The house perched at the top of a sloping lot; from the street, at the uphill end of the property, it appeared to be one story high, but a daylight basement added some living space—and some headaches. Water ran like a small stream across the floor, the stairway to the basement was steep, the ceilings were less than seven feet high, and it was always cold.
The main level had its own problems. The southwest-facing living room overheated in the late afternoon and the single-pane windows fogged up easily. The living room was large, but it had doors on three walls and picture windows on the fourth, making furniture arrangement difficult. There was no dining room. The kitchen had the best location for views and sunlight, but its small corner windows allowed for neither. A single floor furnace provided heat, and the electrical wiring was ancient. In short, it’s a good thing Kelly had some construction skills.
First things first
Where to begin? The house itself set the agenda; the day after the women moved in, the sewer plugged up. Kelly replaced the sewer line and observed that as long as she was digging up the front yard, it was a good time to put in a French drain to curtail the basement stream, a pipe to capture rainwater from the downspouts, and an irrigation system for the landscaping.

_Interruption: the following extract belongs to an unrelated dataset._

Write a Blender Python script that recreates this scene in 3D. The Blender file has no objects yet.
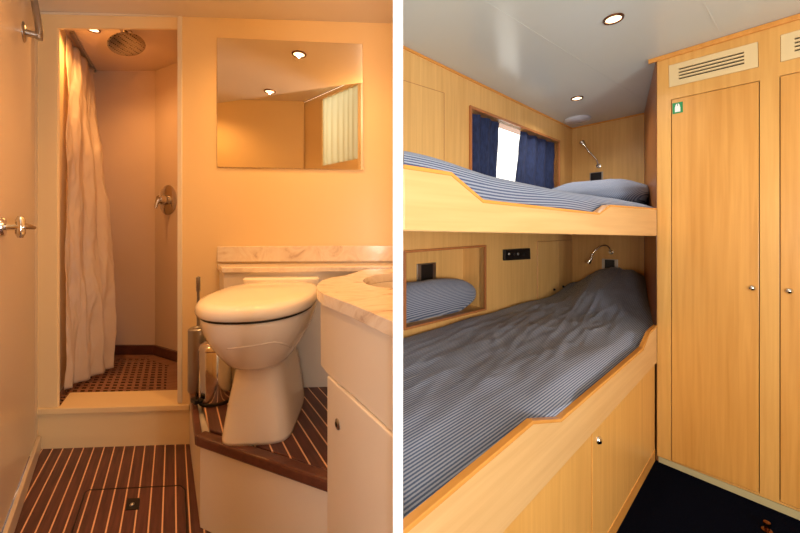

With the emergencies addressed, Kelly, Jennifer, and Deb turned to landscaping. “We didn’t start with the inside,” Kelly says, “because the landscape always takes the longest to mature. Besides, if the front yard looks good right away, it makes you popular with the neighbors.”

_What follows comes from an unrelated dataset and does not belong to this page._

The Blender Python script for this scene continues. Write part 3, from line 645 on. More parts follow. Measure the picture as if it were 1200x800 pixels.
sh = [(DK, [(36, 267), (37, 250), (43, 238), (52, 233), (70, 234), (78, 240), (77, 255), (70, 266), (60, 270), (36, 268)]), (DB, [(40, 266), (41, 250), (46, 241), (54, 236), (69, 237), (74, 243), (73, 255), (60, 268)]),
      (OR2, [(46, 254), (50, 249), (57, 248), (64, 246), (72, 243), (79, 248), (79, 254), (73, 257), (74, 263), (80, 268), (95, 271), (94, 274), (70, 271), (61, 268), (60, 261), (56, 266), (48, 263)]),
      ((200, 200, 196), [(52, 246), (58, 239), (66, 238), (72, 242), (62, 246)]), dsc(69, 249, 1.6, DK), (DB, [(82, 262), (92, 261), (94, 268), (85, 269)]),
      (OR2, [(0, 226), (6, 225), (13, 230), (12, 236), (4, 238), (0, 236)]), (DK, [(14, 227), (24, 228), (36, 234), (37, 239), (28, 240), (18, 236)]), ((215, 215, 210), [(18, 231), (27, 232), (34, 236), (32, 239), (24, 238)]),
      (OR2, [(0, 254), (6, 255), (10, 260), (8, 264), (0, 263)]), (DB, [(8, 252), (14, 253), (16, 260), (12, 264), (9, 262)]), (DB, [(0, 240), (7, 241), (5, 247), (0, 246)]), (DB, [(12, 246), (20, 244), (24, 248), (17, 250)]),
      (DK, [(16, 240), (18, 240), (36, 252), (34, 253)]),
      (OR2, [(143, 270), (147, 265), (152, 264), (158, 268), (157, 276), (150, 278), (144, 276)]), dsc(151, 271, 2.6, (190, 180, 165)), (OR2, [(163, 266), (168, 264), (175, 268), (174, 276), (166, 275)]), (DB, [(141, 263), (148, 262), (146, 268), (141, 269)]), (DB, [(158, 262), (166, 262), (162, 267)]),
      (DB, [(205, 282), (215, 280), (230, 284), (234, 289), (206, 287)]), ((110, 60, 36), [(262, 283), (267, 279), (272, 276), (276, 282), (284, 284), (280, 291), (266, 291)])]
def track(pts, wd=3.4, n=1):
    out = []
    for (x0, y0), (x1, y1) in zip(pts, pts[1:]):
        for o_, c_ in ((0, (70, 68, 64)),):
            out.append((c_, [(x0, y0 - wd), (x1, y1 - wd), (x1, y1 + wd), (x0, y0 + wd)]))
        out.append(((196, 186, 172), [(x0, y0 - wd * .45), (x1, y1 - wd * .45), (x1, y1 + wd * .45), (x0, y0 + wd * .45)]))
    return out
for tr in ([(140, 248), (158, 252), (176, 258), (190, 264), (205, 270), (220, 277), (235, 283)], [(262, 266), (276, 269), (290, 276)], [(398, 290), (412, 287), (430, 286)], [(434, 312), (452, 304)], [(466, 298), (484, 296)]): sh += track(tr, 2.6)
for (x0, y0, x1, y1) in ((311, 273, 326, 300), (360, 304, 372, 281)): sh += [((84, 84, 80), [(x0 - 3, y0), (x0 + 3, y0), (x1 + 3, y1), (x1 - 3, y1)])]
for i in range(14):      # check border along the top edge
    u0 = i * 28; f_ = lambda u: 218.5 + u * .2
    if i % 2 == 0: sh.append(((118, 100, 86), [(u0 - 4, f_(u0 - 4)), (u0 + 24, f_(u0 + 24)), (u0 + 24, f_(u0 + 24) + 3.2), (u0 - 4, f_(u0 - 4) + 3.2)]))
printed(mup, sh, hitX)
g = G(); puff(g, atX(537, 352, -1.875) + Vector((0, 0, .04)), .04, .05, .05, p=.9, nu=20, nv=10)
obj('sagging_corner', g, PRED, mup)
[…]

They began by planting drought-tolerant native plants in the front yard; an orchard, herbs, and a vegetable garden in the backyard; and bamboo (with root barriers) front and back. “I knew I would want to use bamboo for future building projects,” Kelly says, “so I planted my building materials first.” She applied a basic eco-building principle to the landscaping: Take two problems and make a solution. She had both thirsty plants and groundwater and rainwater to dispose of, so she directed the water to the bamboo groves and the orchard.